TASK TO CARRY OUT: Give only the number of lines in the data that include the string "follow".

Scenes as source code:
** Begin **
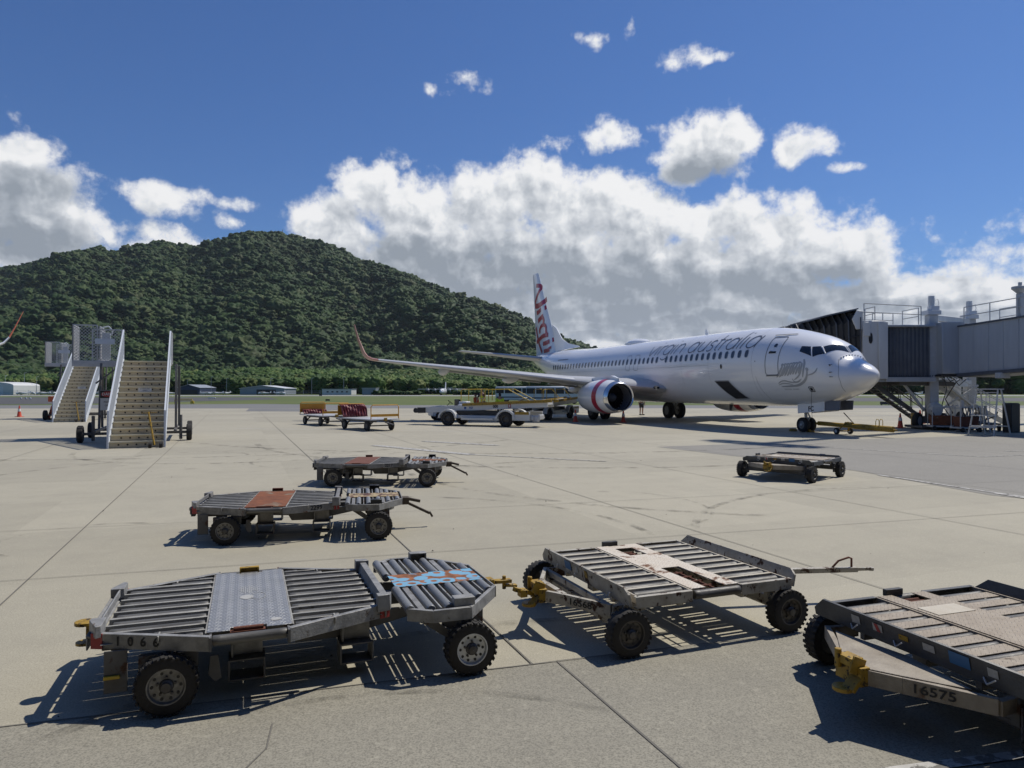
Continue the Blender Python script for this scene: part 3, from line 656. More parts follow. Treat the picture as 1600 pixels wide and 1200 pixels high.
mb.build('panel_seams', M['seam'], AC, smooth=0, fix=False)
# probes and ports
mb = MB()
for x, z in ((1.41, 3.01), (1.35, 2.71), (1.33, 2.53)):
    p = fz(x, z, 0); mb.bar(p, fz(x, z, .09), .05, .02); mb.bar(fz(x, z, .09), fz(x, z, .09) + Vector((-.16, 0, 0)), .025, .02)
mb.ribbon([(5.35, 3.35), (5.35, 3.30)], .04, FW); p = [sse(2 * pi * k / 12, 2) for k in range(12)]
mb.add([fz(7.9 + a * .08, 3.15 + b * .12, .012) for a, b in p], [tuple(range(12))])
mb.build('probe', M['stencil'], AC, smooth=0)
mb = outline('g', 2.27, 2.50, 1.9, 2.1, .03, r=.03); patch(mb, [(2.32, 1.94), (2.32, 2.06), (2.45, 2.06), (2.45, 1.94)], .012, 2); mb.tube([fz(2.4, 1.95, .03), Vector((2.45, 1.15, 1.2)), Vector((2.7, .85, .6)), Vector((3.5, .35, .35))], .008, 5)
mb.build('service_port', M['stencil'], AC, smooth=0)
# cockpit glazing: quads given as (x, angle from crown in degrees)
def apatch(q, off, n=8, side=1):
    q = [Vector((a, radians(b))) for a, b in q]; g = []; mb = MB()
    for i in range(n + 1):
        for j in range(n + 1):
            p = q[0].lerp(q[3], i / n).lerp(q[1].lerp(q[2], i / n), j / n)
            g.append(fpt(p.x, p.y, side, off))
    mb.add(g, [(i * (n + 1) + j, i * (n + 1) + j + 1, (i + 1) * (n + 1) + j + 1, (i + 1) * (n + 1) + j) for i in range(n) for j in range(n)])
    return mb
for sgn in (1, -1):
    for q in ([(1.60, 3.5), (2.0, 39), (1.72, 49.5), (1.37, 3.5)], [(2.42, 47.8), (2.11, 40.5), (1.75, 52), (2.17, 66.5)], [(2.90, 62), (2.92, 51.5), (2.50, 48), (2.25, 66)]):
        mb = apatch(q, .012, side=sgn); mb.build('windscreen_pane', M['glassdark'], AC, smooth=60, fix=False)
    mb = MB()
    for a, b in (((2.05, 39.6), (1.72, 51)), ((2.46, 47.8), (2.21, 66.4)), ((1.6, 0), (1.37, 0))):
        pts = [Vector(a).lerp(Vector(b), i / 6) for i in range(7)]; mb.tube([fpt(p.x, radians(p.y), sgn, .012) for p in pts], .018, 6)
    mb.build('windscreen_frame', M['acwhite'], AC)
mb = MB()
for i in range(9): mb.box(fpt(1.29, radians(-32 + 8 * i), 1, .006), (.06, .05, .02))
mb.build('vortex_strips', M['seam'], AC)
# roof fittings
mb = MB(); rings = []
for i in range(12):
    f = i / 11; x = 18.1 + 2.9 * f; k = sin(pi * min(1, f * .9 + .06)) ** .6
    rings.append([Vector((x, sin(a) * .62 * k, 5.04 + max(-.12, cos(a)) * .34 * k)) for a in [2 * pi * j / 20 for j in range(20)]])
mb.loft(rings); mb.build('antenna_radome', M['acwhite'], AC, smooth=60)
mb = MB(); mb.prism([(0, 0), (.32, 0), (.30, .34), (.16, .34)], -.012, .012, Matrix.Translation((11.6, 0, 5.07)) @ Matrix.Rotation(pi / 2, 4, 'X')); mb.build('blade_antenna', M['acwhite'], AC)
mb = MB(); mb.prism([(0, 0), (.32, 0), (.30, -.34), (.16, -.34)], -.012, .012, Matrix.Translation((9.4, 0, 1.19)) @ Matrix.Rotation(pi / 2, 4, 'X')); mb.build('blade_antenna', M['black'], AC)
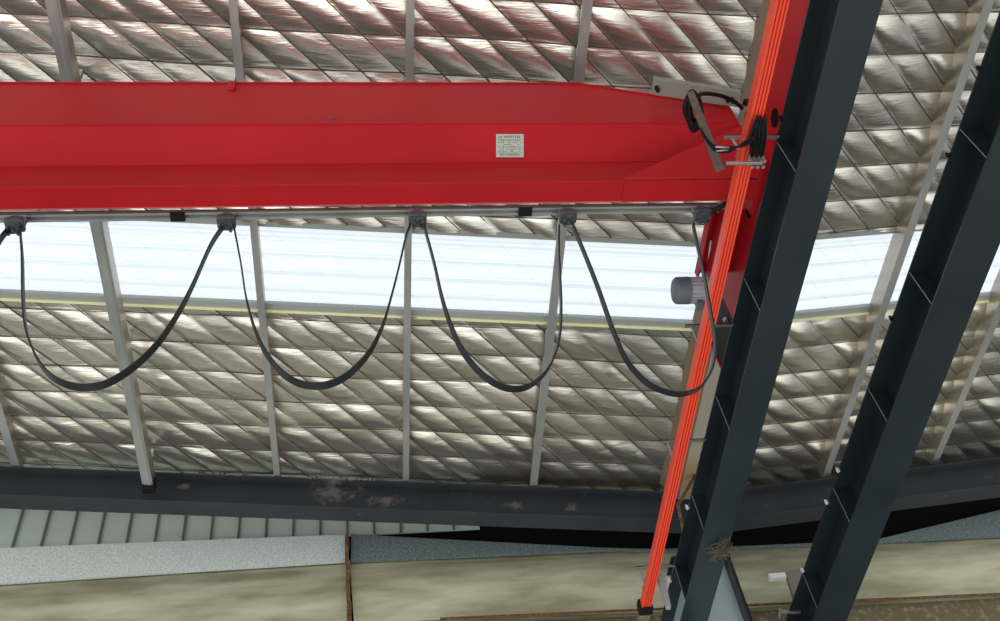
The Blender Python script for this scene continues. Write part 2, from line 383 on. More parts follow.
# ---------------------------------------------------------------- far wall: siding, black sheets for the shaded gap, flashing, beige panels
YW = 8.75
s = MB(); s.box(-6.0, 8.2, 9.25, 9.35, 5.2, 9.6); struct(s.build('wall_back', M['void']))
s = MB(); s.box(-6.0, 8.2, 8.80, 8.84, 7.0, 8.9); struct(s.build('wall_shadow_sheet', M['void']))  # black sheet standing in for the shaded gap below the rafter
xr = onY(480, 530, YW).x
zs = onY(345, 535.5, YW).z; s = MB(); s.box(-6.0, xr, YW, YW+.02, zs, 8.9)
s.cur = 1
x = -5.9; 
while x < xr-.05:
    s.box(x, x+.022, YW-.022, YW, zs, 8.9); x += .273
struct(s.build('wall_siding', [M['siding'], M['groove']]))
def sheet(pix, Y, th, m, name, lab, cat, group=None):
    s = MB(); pts = [onY(a, b, Y) for a, b in pix]
    s.extr(pts, (0, th, 0)); o = s.build(name, m, off=pts[0]); return tag(o, lab, cat, group)
YG = 8.62
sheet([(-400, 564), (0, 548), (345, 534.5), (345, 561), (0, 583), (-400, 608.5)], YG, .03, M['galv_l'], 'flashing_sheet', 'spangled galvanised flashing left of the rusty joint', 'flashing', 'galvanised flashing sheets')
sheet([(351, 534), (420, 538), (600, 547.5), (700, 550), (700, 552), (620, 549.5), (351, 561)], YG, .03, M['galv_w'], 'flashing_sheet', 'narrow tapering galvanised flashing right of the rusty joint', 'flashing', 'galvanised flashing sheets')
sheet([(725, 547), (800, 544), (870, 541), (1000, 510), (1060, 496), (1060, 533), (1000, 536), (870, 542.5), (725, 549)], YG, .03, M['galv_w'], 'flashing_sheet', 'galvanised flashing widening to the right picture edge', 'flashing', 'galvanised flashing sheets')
def curved_panel(tp, bt, Y, m, name, lab, group):
    # tp, bt: top and bottom pixel edge lines (left, right); a shallow bowed sheet
    s = MB(); a, b = onY(*tp[0], Y), onY(*tp[1], Y); c, d = onY(*bt[0], Y), onY(*bt[1], Y); n = 14
    rows = []
    for i in range(n+1):
        f = i/n; l = a.lerp(c, f); r = b.lerp(d, f); bul = .12*math.sin(math.pi*min(1, f*1.02))**.8
        rows.append(((l.x, Y-bul, l.z), (r.x, Y-bul, r.z)))
    for q, w in zip(rows, rows[1:]): s.poly([q[0], q[1], w[1], w[0]])
    for q, w in zip(rows, rows[1:]):
        s.poly([(w[0][0], Y+.06, w[0][2]), (w[1][0], Y+.06, w[1][2]), (q[1][0], Y+.06, q[1][2]), (q[0][0], Y+.06, q[0][2])])
        for e in (0, 1): s.poly([q[e], w[e], (w[e][0], Y+.06, w[e][2]), (q[e][0], Y+.06, q[e][2])])
    o = s.build(name, m, off=a, smooth=False)
    return tag(o, lab, 'panel', group)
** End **
RESPONSE TO THIS TASK: 2